Did Trump specifically say that air conditioner manufacturing employees would not lose their jobs? No, he didn't; he played "fast and loose," incoherent, way of speaking, he didn't specifically refute the attestation Carrier had some time before made about laying off some ~1100 workers, and let members of the audience infer whatever they wanted to out of his remarks. And, as is typical, nobody pressed him about specifically what jobs he was asserting would be retained in the U.S.

Now whether anyone with any sense at all should have inferred that Trump meant that 1100 factory-worker jobs would be retained is a wholly different matter. Insofar as Carrier had, by December 2016, already commenced construction of its new factory in Mexico and announced that it'd lay-off some 1100 workers in the U.S., it was highly unlikely that anything Trump said or did would have altered Carrier's decision to move the applicable share of it's factory operations.
Surely one doesn't think companies like Carrier, GM, and Ford are going to continue production operations in the U.S. and pay people $20+/hour to physically assemble/build cars and air conditioners?
So what did UTC-Carrier do? They sat down and talked with Trump and the Indiana governor and, in exchange for, what, $7M, agreed to do something they were already of a mind to do: keep their headquarters and the back-office jobs performed in headquarters and the gas manufacturing line of business's administrative offices, in the U.S.


The situation wouldn't have been any different under Hillary.

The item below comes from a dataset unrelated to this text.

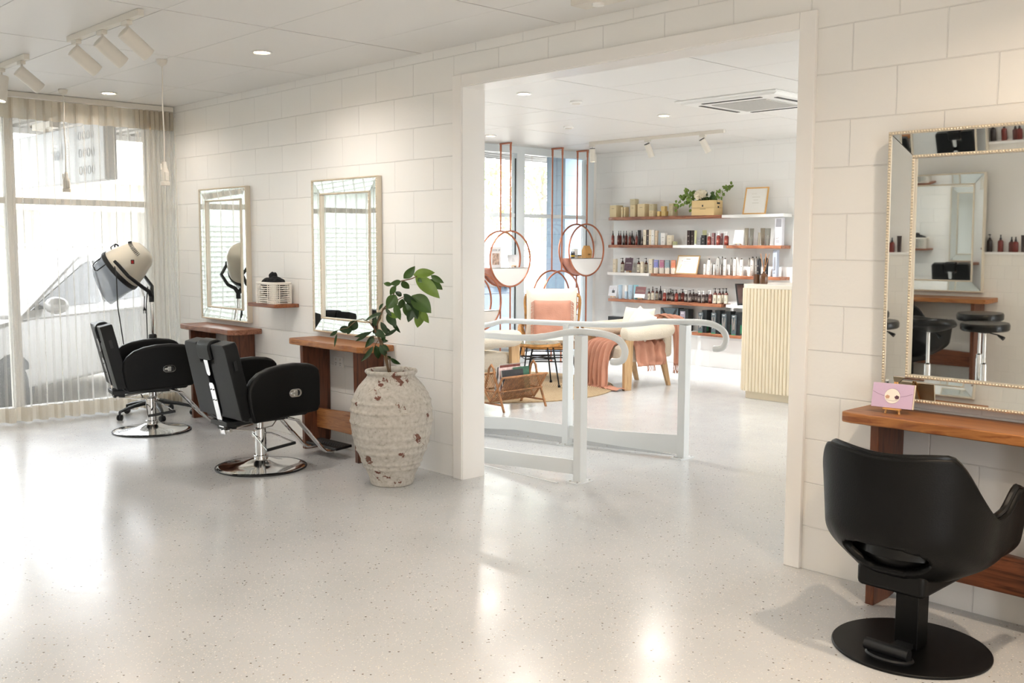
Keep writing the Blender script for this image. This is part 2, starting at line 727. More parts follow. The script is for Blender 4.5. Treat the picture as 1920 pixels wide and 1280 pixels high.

Like most here are saying, it is a mistake to put faith in a politician. Which is why I am amused when folks reply that I'm throwing away my vote when those times I choose not to select a (R) or (D).
The situation wouldn't have been any different under Hillary.
That may be, but what matters is that Trump, not anyone else, implied that, as a result of his intervention and conversations with Greg Hayes, Carrier's CEO, UTC-Carrier would retain the 1100 jobs Carrier had announced would eliminate from its U.S. payroll, and now we learn that in fact UTC-Carrier "exported" 1300 jobs out of the U.S. Quinton Franklin isn't the only person who took Trump's remarks to mean that factory workers' jobs would be the ones retained in the U .S.
I'm sure the reason Trump, Pence and Carrier's execs ambled about the factory floor to convey the sense that administrative jobs at headquarters would be saved. Not!

Like most here are saying, it is a mistake to put faith in a politician.
Well, that's certainly so if Trump is the politician in whose words one might put any measure of trust.